Lorsque Oujar raconte que les ministres sont paralysés par des secrétaires généraux inamovibles, il omet de dire qu’il n’a jamais publiquement réclamé une réforme statutaire pour y mettre fin. Lorsqu’il dénonce la bureaucratie basrienne comme un monstre qui gouverne à la place des élus, il passe sous silence le fait qu’il a été ministre des droits de l’homme et de la Justice, sans jamais mener la moindre guérilla administrative pour briser ce carcan, qu’il trouve aujourd’hui si pesant. Dans ce sens, en devient étrangement sélective…
Car enfin, on ne peut pas s’indigner aujourd’hui d’un système que l’on a accepté hier sans un minimum de courage rétrospectif. L’autocritique n’est pas un luxe moral ; elle est la seule façon de donner du poids à une parole politique. 

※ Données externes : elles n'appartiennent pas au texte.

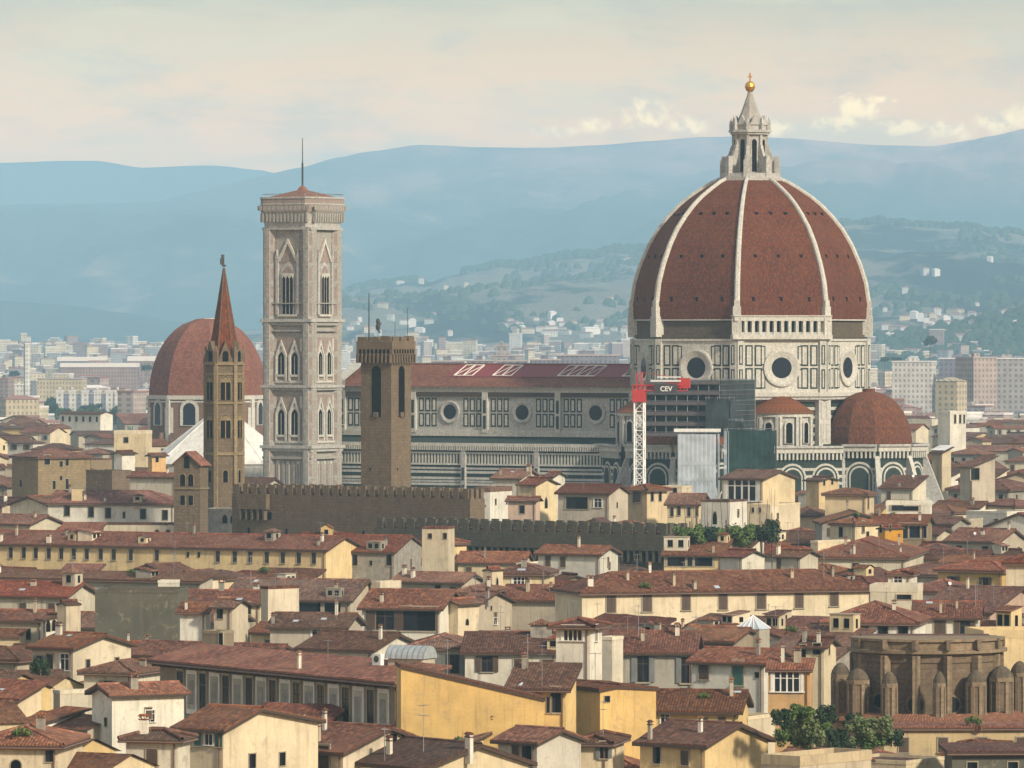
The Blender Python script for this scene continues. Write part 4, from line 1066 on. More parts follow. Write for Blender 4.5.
        if detail:
            gb = MB()
            for p in P_:
                if abs(p[0][2]-p[1][2]) < .01: gb.tube((p[0][0], p[0][1], p[0][2]-t), (p[1][0], p[1][1], p[1][2]-t), .09, 5, 0)
            if gb.v and roof in ('L', 'H', 'S'):
                gb.build('gutter', 'gutter', H.roofo) if roof != 'L' else None
                dp = MB(); dp.tube((a-.35, -b-.12, 0), (a-.35, -b-.12, h-.3), .07, 5, 0); dp.build('downpipe', 'gutter', H.wallo)
    H.D = H.y; H.nw = 0
    return H
def ray_local(H, px, py):
    o = H.Mi @ Vector((0, 0, CZ)); q = H.Mi @ P(px, py, 1000.); return o, (q-o).normalized()
def hit_wall(H, px, py):
    o, d = ray_local(H, px, py); best = None
    for (ax, val, sg) in ((1, -H.d/2, -1), (0, H.w/2, 1), (0, -H.w/2, -1)):
        if d[ax]*sg >= 0: continue
        t = (val-o[ax])/d[ax]; p = o+d*t
        lim = H.w/2 if ax == 1 else H.d/2; oth = p[0] if ax == 1 else p[1]
        if abs(oth) <= lim+.3 and (best is None or t < best[0]): best = (t, p, ax, sg)
    return best
def add_win(H, px, py, w=1.1, h=1.8, kind='stone'):
    """window centred on that picture position"""
    b = hit_wall(H, px, py)
    if not b: return
    t, p, ax, sg = b; rz = 0 if ax == 1 else (pi/2 if sg > 0 else -pi/2)
    o = inst('window', WM[kind], H.root, (p[0], p[1], p[2]-h/2), rz, (w, 1, h)); H.nw += 1
    return o
def auto_win(H, face, n, rows=1, kind='stone', w=1.0, h=1.6, drop=1.5, skip=.0, step=3.4):
    L = H.w if face == 'f' else H.d
    for r_ in range(rows):
        for i in range(n):
            if R.random() < skip: continue
            u = -L/2+L*(i+.5)/n; z = H.h-drop-h-r_*step
            if face == 'f': inst('window', WM[kind], H.root, (u, -H.d/2, z), 0, (w, 1, h))
            elif face == 'r': inst('window', WM[kind], H.root, (H.w/2, u, z), pi/2, (w, 1, h))
            else: inst('window', WM[kind], H.root, (-H.w/2, u, z), -pi/2, (w, 1, h))
            H.nw += 1
def hit_roof(H, px, py):
    o, d = ray_local(H, px, py); best = None
    for p in H.polys:
        v = [Vector(x) for x in p]; n = (v[1]-v[0]).cross(v[2]-v[0]).normalized()
        if n.z < 0: n = -n
        if n.dot(d) >= -1e-6: continue
        t = (v[0]-o).dot(n)/d.dot(n); q = o+d*t
        ins = True; m = len(v); sgn = None
        for i in range(m):
            e = v[(i+1) % m]-v[i]; c_ = e.x*(q.y-v[i].y)-e.y*(q.x-v[i].x)
            if sgn is None: sgn = c_ > 0
            elif (c_ > 0) != sgn: ins = False; break
        if ins and (best is None or t < best[0]): best = (t, q, n)
    return best
def on_roof(H, px, py, what, sx=1., sy=1., v=0):
    b = hit_roof(H, px, py)
    if not b: return None
    t, q, n = b
    if what == 'chimney': return inst('chimney', CH[v % 3][(v//3) % 3], H.roofo, q, R.choice((0, pi/2)), (sx, sx, sy))
    if what == 'antenna': return inst('antenna', AN[v % 2], H.roofo, q, R.uniform(0, 3), (sx, sx, sx))
    if what == 'dish': return inst('satellite_dish', DISH, H.roofo, q, -H.th+R.uniform(-.3, .3), (sx, sx, sx))
    if what == 'dormer': return inst('dormer', CB[v % 8][(v//8) % 5], H.roofo, q, R.choice((0, 0, pi/2, -.2)), (sx, sx, sy))
    if what == 'terrace' and H.roof != 'F': what = 'skylight'; sx = sy = .7
    if what == 'terrace': return inst('roof_terrace', RAIL, H.roofo, q, 0, (sx, sx, sx))
    if what == 'plants': return inst('potted_plants', PLANTER, H.roofo, q, R.uniform(-.5, .5), (sx, sx, sx))
    me = {'skylight': SKY_L, 'canopy': AWN}[what]
    o = inst('skylight' if what == 'skylight' else 'white_canopy', me, H.roofo, q)
    o.rotation_mode = 'QUATERNION'; o.rotation_quaternion = Vector((0, 0, 1)).rotation_difference(n); o.scale = (sx, sy, 1); return o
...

Voilà la véritable ironie : l’héritage de Basri n’est pas entretenu par ses disciples ; il est entretenu par ceux qui, comme Oujar, affirment aujourd’hui en être les victimes. Pourtant, ils en ont été les relais. Ils en ont épousé les codes. Ils se sont pliés à son fonctionnement. Ils ont avancé sous sa protection, parfois même grâce à ses mécanismes.

Si Mohamed Oujar veut vraiment lancer une nouvelle ère, l’ère d’une démocratie locale réelle, libérée de la tutelle, reconstruite sur la responsabilité des élus, alors qu’il commence par dire la vérité entière : qu’il n’a pas été un dissident du système Basri, mais un de ses serviteurs loyaux. 

Dire « j’ai vu, mais je ne pouvais rien », c’est déjà un début. Dire « j’ai obéi », c’est un acte de vérité. Dire « j’aurais dû agir autrement », c’est entamer un vrai tournant. Mais dire tout cela comme si l’on n’avait jamais été impliqué, comme si l’on avait seulement tenté d’avertir un peuple sourd et un État indifférent, c’est réécrire l’histoire à son avantage.

Un pays ne se réinvente jamais à partir des omissions. Les réformes sérieuses naissent toujours de la vérité, surtout quand elle est inconfortable. Jusqu’à ce jour, on attend encore cette vérité-là.